San Diego

Members of the Optical Society of America (OSA) voted last week not to merge with the International Society for Optical Engineering (SPIE), ending months of contentious campaigning at the two societies.

The result was announced last week at the society's annual meeting in Santa Clara, California. SPIE had voted by mail earlier in the summer, with the result to be announced on Tuesday of this week. But the response from the OSA membership kills the merger, which was first mooted in early 1998.

OSA's leadership had sought the merger to create a more powerful organization. But criticism of the merger proposal grew as vocal dissidents expressed concerns that the research-orientated OSA might be threatened by SPIE and its focus on applied research (see Nature 398, 547; 1999).

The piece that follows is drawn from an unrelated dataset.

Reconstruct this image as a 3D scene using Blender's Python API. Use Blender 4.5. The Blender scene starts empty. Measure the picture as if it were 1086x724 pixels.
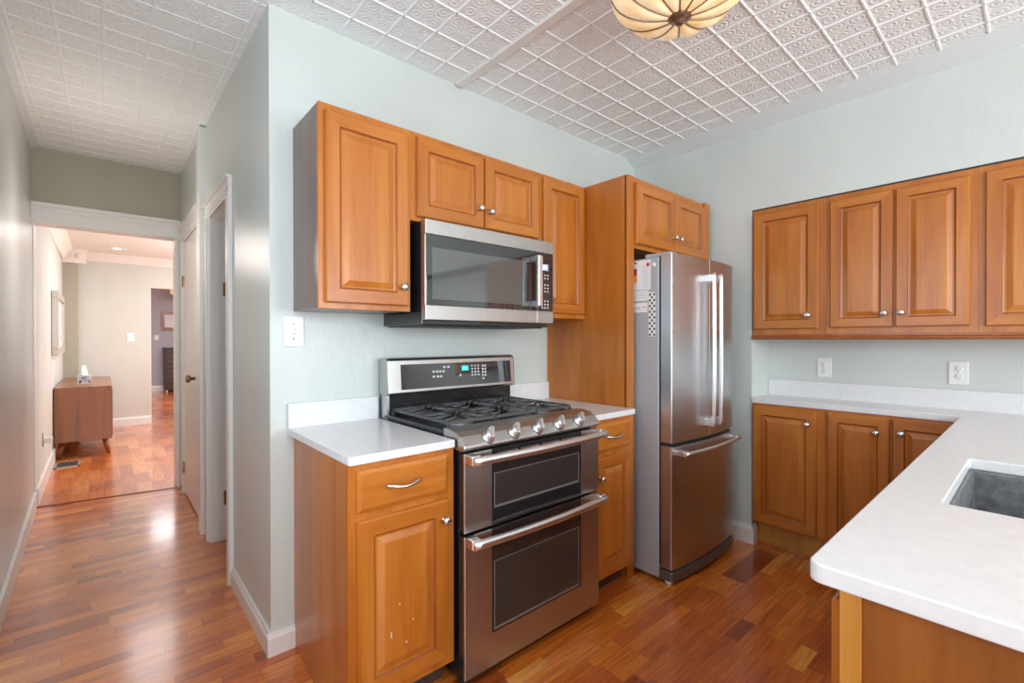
import bpy, bmesh, math, random
from math import sin, cos, pi, radians, floor, sqrt
from mathutils import Vector, Matrix

random.seed(7)
SC = bpy.context.scene
COL = SC.collection

# ------------------------------------------------------------------ camera
EYE = 1.2797
FPX = 493.99
yaw, pitch, roll = 0.7192, -0.0049, -0.0012
fw = Vector((sin(yaw), cos(yaw), 0)); rt = Vector((cos(yaw), -sin(yaw), 0)); up = Vector((0, 0, 1))
fw, up = fw*cos(pitch) + up*sin(pitch), up*cos(pitch) - fw*sin(pitch)
rt, up = rt*cos(roll) + up*sin(roll), up*cos(roll) - rt*sin(roll)
cd = bpy.data.cameras.new('camera'); cam = bpy.data.objects.new('camera', cd); COL.objects.link(cam)
cam.matrix_world = Matrix(((rt.x, up.x, -fw.x, 0), (rt.y, up.y, -fw.y, 0), (rt.z, up.z, -fw.z, EYE), (0, 0, 0, 1)))
cd.sensor_width = 36; cd.lens = FPX/1086*36; cd.clip_start = .02; cd.clip_end = 60
SC.camera = cam

# ------------------------------------------------------------------ world, lamps, exposure
vs = SC.view_settings
vs.view_transform = 'Standard'; vs.look = 'None'; vs.gamma = 1; vs.use_curve_mapping = False
vs.exposure = -0.04
SC.cycles.use_denoising = True
SC.cycles.max_bounces = 10; SC.cycles.diffuse_bounces = 6; SC.cycles.glossy_bounces = 5
SC.cycles.sample_clamp_indirect = 6
SC.cycles.caustics_reflective = False; SC.cycles.caustics_refractive = False
w = bpy.data.worlds.new('sky'); SC.world = w; w.use_nodes = True
w.node_tree.nodes['Background'].inputs[0].default_value = (.75, .87, 1, 1)
w.node_tree.nodes['Background'].inputs[1].default_value = 1.0

def area(name, loc, target, sx, sy, power, col=(1, 1, 1), spread=180):
    l = bpy.data.lights.new(name, 'AREA'); l.shape = 'RECTANGLE'; l.size = sx; l.size_y = sy
    l.energy = power; l.color = col; l.spread = radians(spread)
    o = bpy.data.objects.new(name, l); COL.objects.link(o); o.location = loc
    d = Vector(target) - Vector(loc)
    o.rotation_euler = d.to_track_quat('-Z', 'Y').to_euler()
    return o
# cool fill added in two unseen rear windows, tilted up toward the ceiling
area('window_daylight', (0.15, -2.50, 1.50), (0.15, 0, 2.5), 0.95, 1.30, 62, (.84, .93, 1))
area('window_daylight', (1.95, -2.50, 1.50), (1.95, 0, 2.8), 1.35, 1.30, 60, (.90, .95, 1))
area('side_window_daylight', (-.352, .85, 1.55), (2.0, 1.5, 1.6), 1.3, 1.3, 19, (.74, .87, 1))
# added unseen fill in kitchen, hall and far room; ceiling lamps of rooms beyond
def globe(name, loc, rad, power, col):
    l = bpy.data.lights.new(name, 'POINT'); l.energy = power; l.shadow_soft_size = rad; l.color = col
    o = bpy.data.objects.new(name, l); COL.objects.link(o); o.location = loc
globe('pendant_lamp_light', (.05, -1.25, 1.9), .22, 20, (1, .96, .92))  # unseen point light added behind the camera to lift ceiling and walls
globe('hall_lamp_light', (0.05, 3.7, 1.9), .16, 8, (1, .92, .85))  # added fill floating in mid hall, no fixture modelled
area('far_room_lamp_light', (1.0, 7.0, 2.48), (1.0, 7.0, 0), 1.6, 1.6, 36, (.93, .96, 1))
globe('far_room_table_lamp_light', (1.5, 7.2, 1.7), .2, 48, (.88, .94, 1))  # added point light to brighten the far room, no lamp stands here
area('far_room_window_light', (2.75, 7.2, 1.5), (0, 7.4, 1.1), 1.6, 1.4, 48, (.90, .95, 1))  # added side fill, the wall behind it has no window
area('bedroom_lamp_light', (1.2, 11.6, 2.48), (1.2, 12, 0), 1.4, 1.4, 150, (.95, .95, 1))

# ------------------------------------------------------------------ materials
def nd(t, kind, **kw):
    n = t.nodes.new(kind)
    for k, v in kw.items(): setattr(n, k, v)
    return n
def new_mat(name):
    m = bpy.data.materials.new(name); m.use_nodes = True
    t = m.node_tree; return m, t, t.nodes['Principled BSDF']
def srgb(r, g, b):
    f = lambda c: (c/255/12.92) if c/255 <= .04045 else ((c/255 + .055)/1.055)**2.4
    return (f(r), f(g), f(b), 1)
def bump_noise(t, b, scale, strength, dist=.002, vec=None, detail=4):
    n = nd(t, 'ShaderNodeTexNoise'); n.inputs['Scale'].default_value = scale; n.inputs['Detail'].default_value = detail
    if vec: t.links.new(vec, n.inputs['Vector'])
    bp = nd(t, 'ShaderNodeBump'); bp.inputs['Strength'].default_value = strength; bp.inputs['Distance'].default_value = dist
    t.links.new(n.outputs['Fac'], bp.inputs['Height']); t.links.new(bp.outputs['Normal'], b.inputs['Normal'])
def plain(name, col, rough=.5, metal=0, emit=None, estr=0, coat=0, bump=None, spec=None):
    m, t, b = new_mat(name)
    b.inputs['Base Color'].default_value = col; b.inputs['Roughness'].default_value = rough
    b.inputs['Metallic'].default_value = metal; b.inputs['Coat Weight'].default_value = coat
    if spec is not None: b.inputs['Specular IOR Level'].default_value = spec
    if emit: b.inputs['Emission Color'].default_value = emit; b.inputs['Emission Strength'].default_value = estr
    if bump:
        tc = nd(t, 'ShaderNodeTexCoord'); bump_noise(t, b, bump[0], bump[1], bump[2], tc.outputs['Object'])
    return m
def mapped(t, scale, obj=True):
    tc = nd(t, 'ShaderNodeTexCoord'); mp = nd(t, 'ShaderNodeMapping'); mp.inputs['Scale'].default_value = scale
    t.links.new(tc.outputs['Object'], mp.inputs['Vector']); return mp.outputs['Vector']
def ramp(t, fac, stops):
    r = nd(t, 'ShaderNodeValToRGB'); e = r.color_ramp.elements
    e[0].position, e[0].color = stops[0]; e[1].position, e[1].color = stops[-1]
    for p, c in stops[1:-1]:
        x = e.new(p); x.color = c
    t.links.new(fac, r.inputs['Fac']); return r.outputs['Color']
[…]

The OSA voted against the merger by 51 per cent (2,551 votes) to 49 per cent (2,420 votes). A two-thirds majority of voting members was needed to approve the merger.

”The members have spoken,” said Anthony E. Siegman, OSA's president and a leading proponent of the merger. “In their view, a merger of OSA and SPIE is not in the best interests of the society at this time.”

Daniel V. F. James, a theoretical physicist at Los Alamos National Laboratory in New Mexico and a critic of the merger proposal, said of the vote: “We are happy; it was the correct decision.”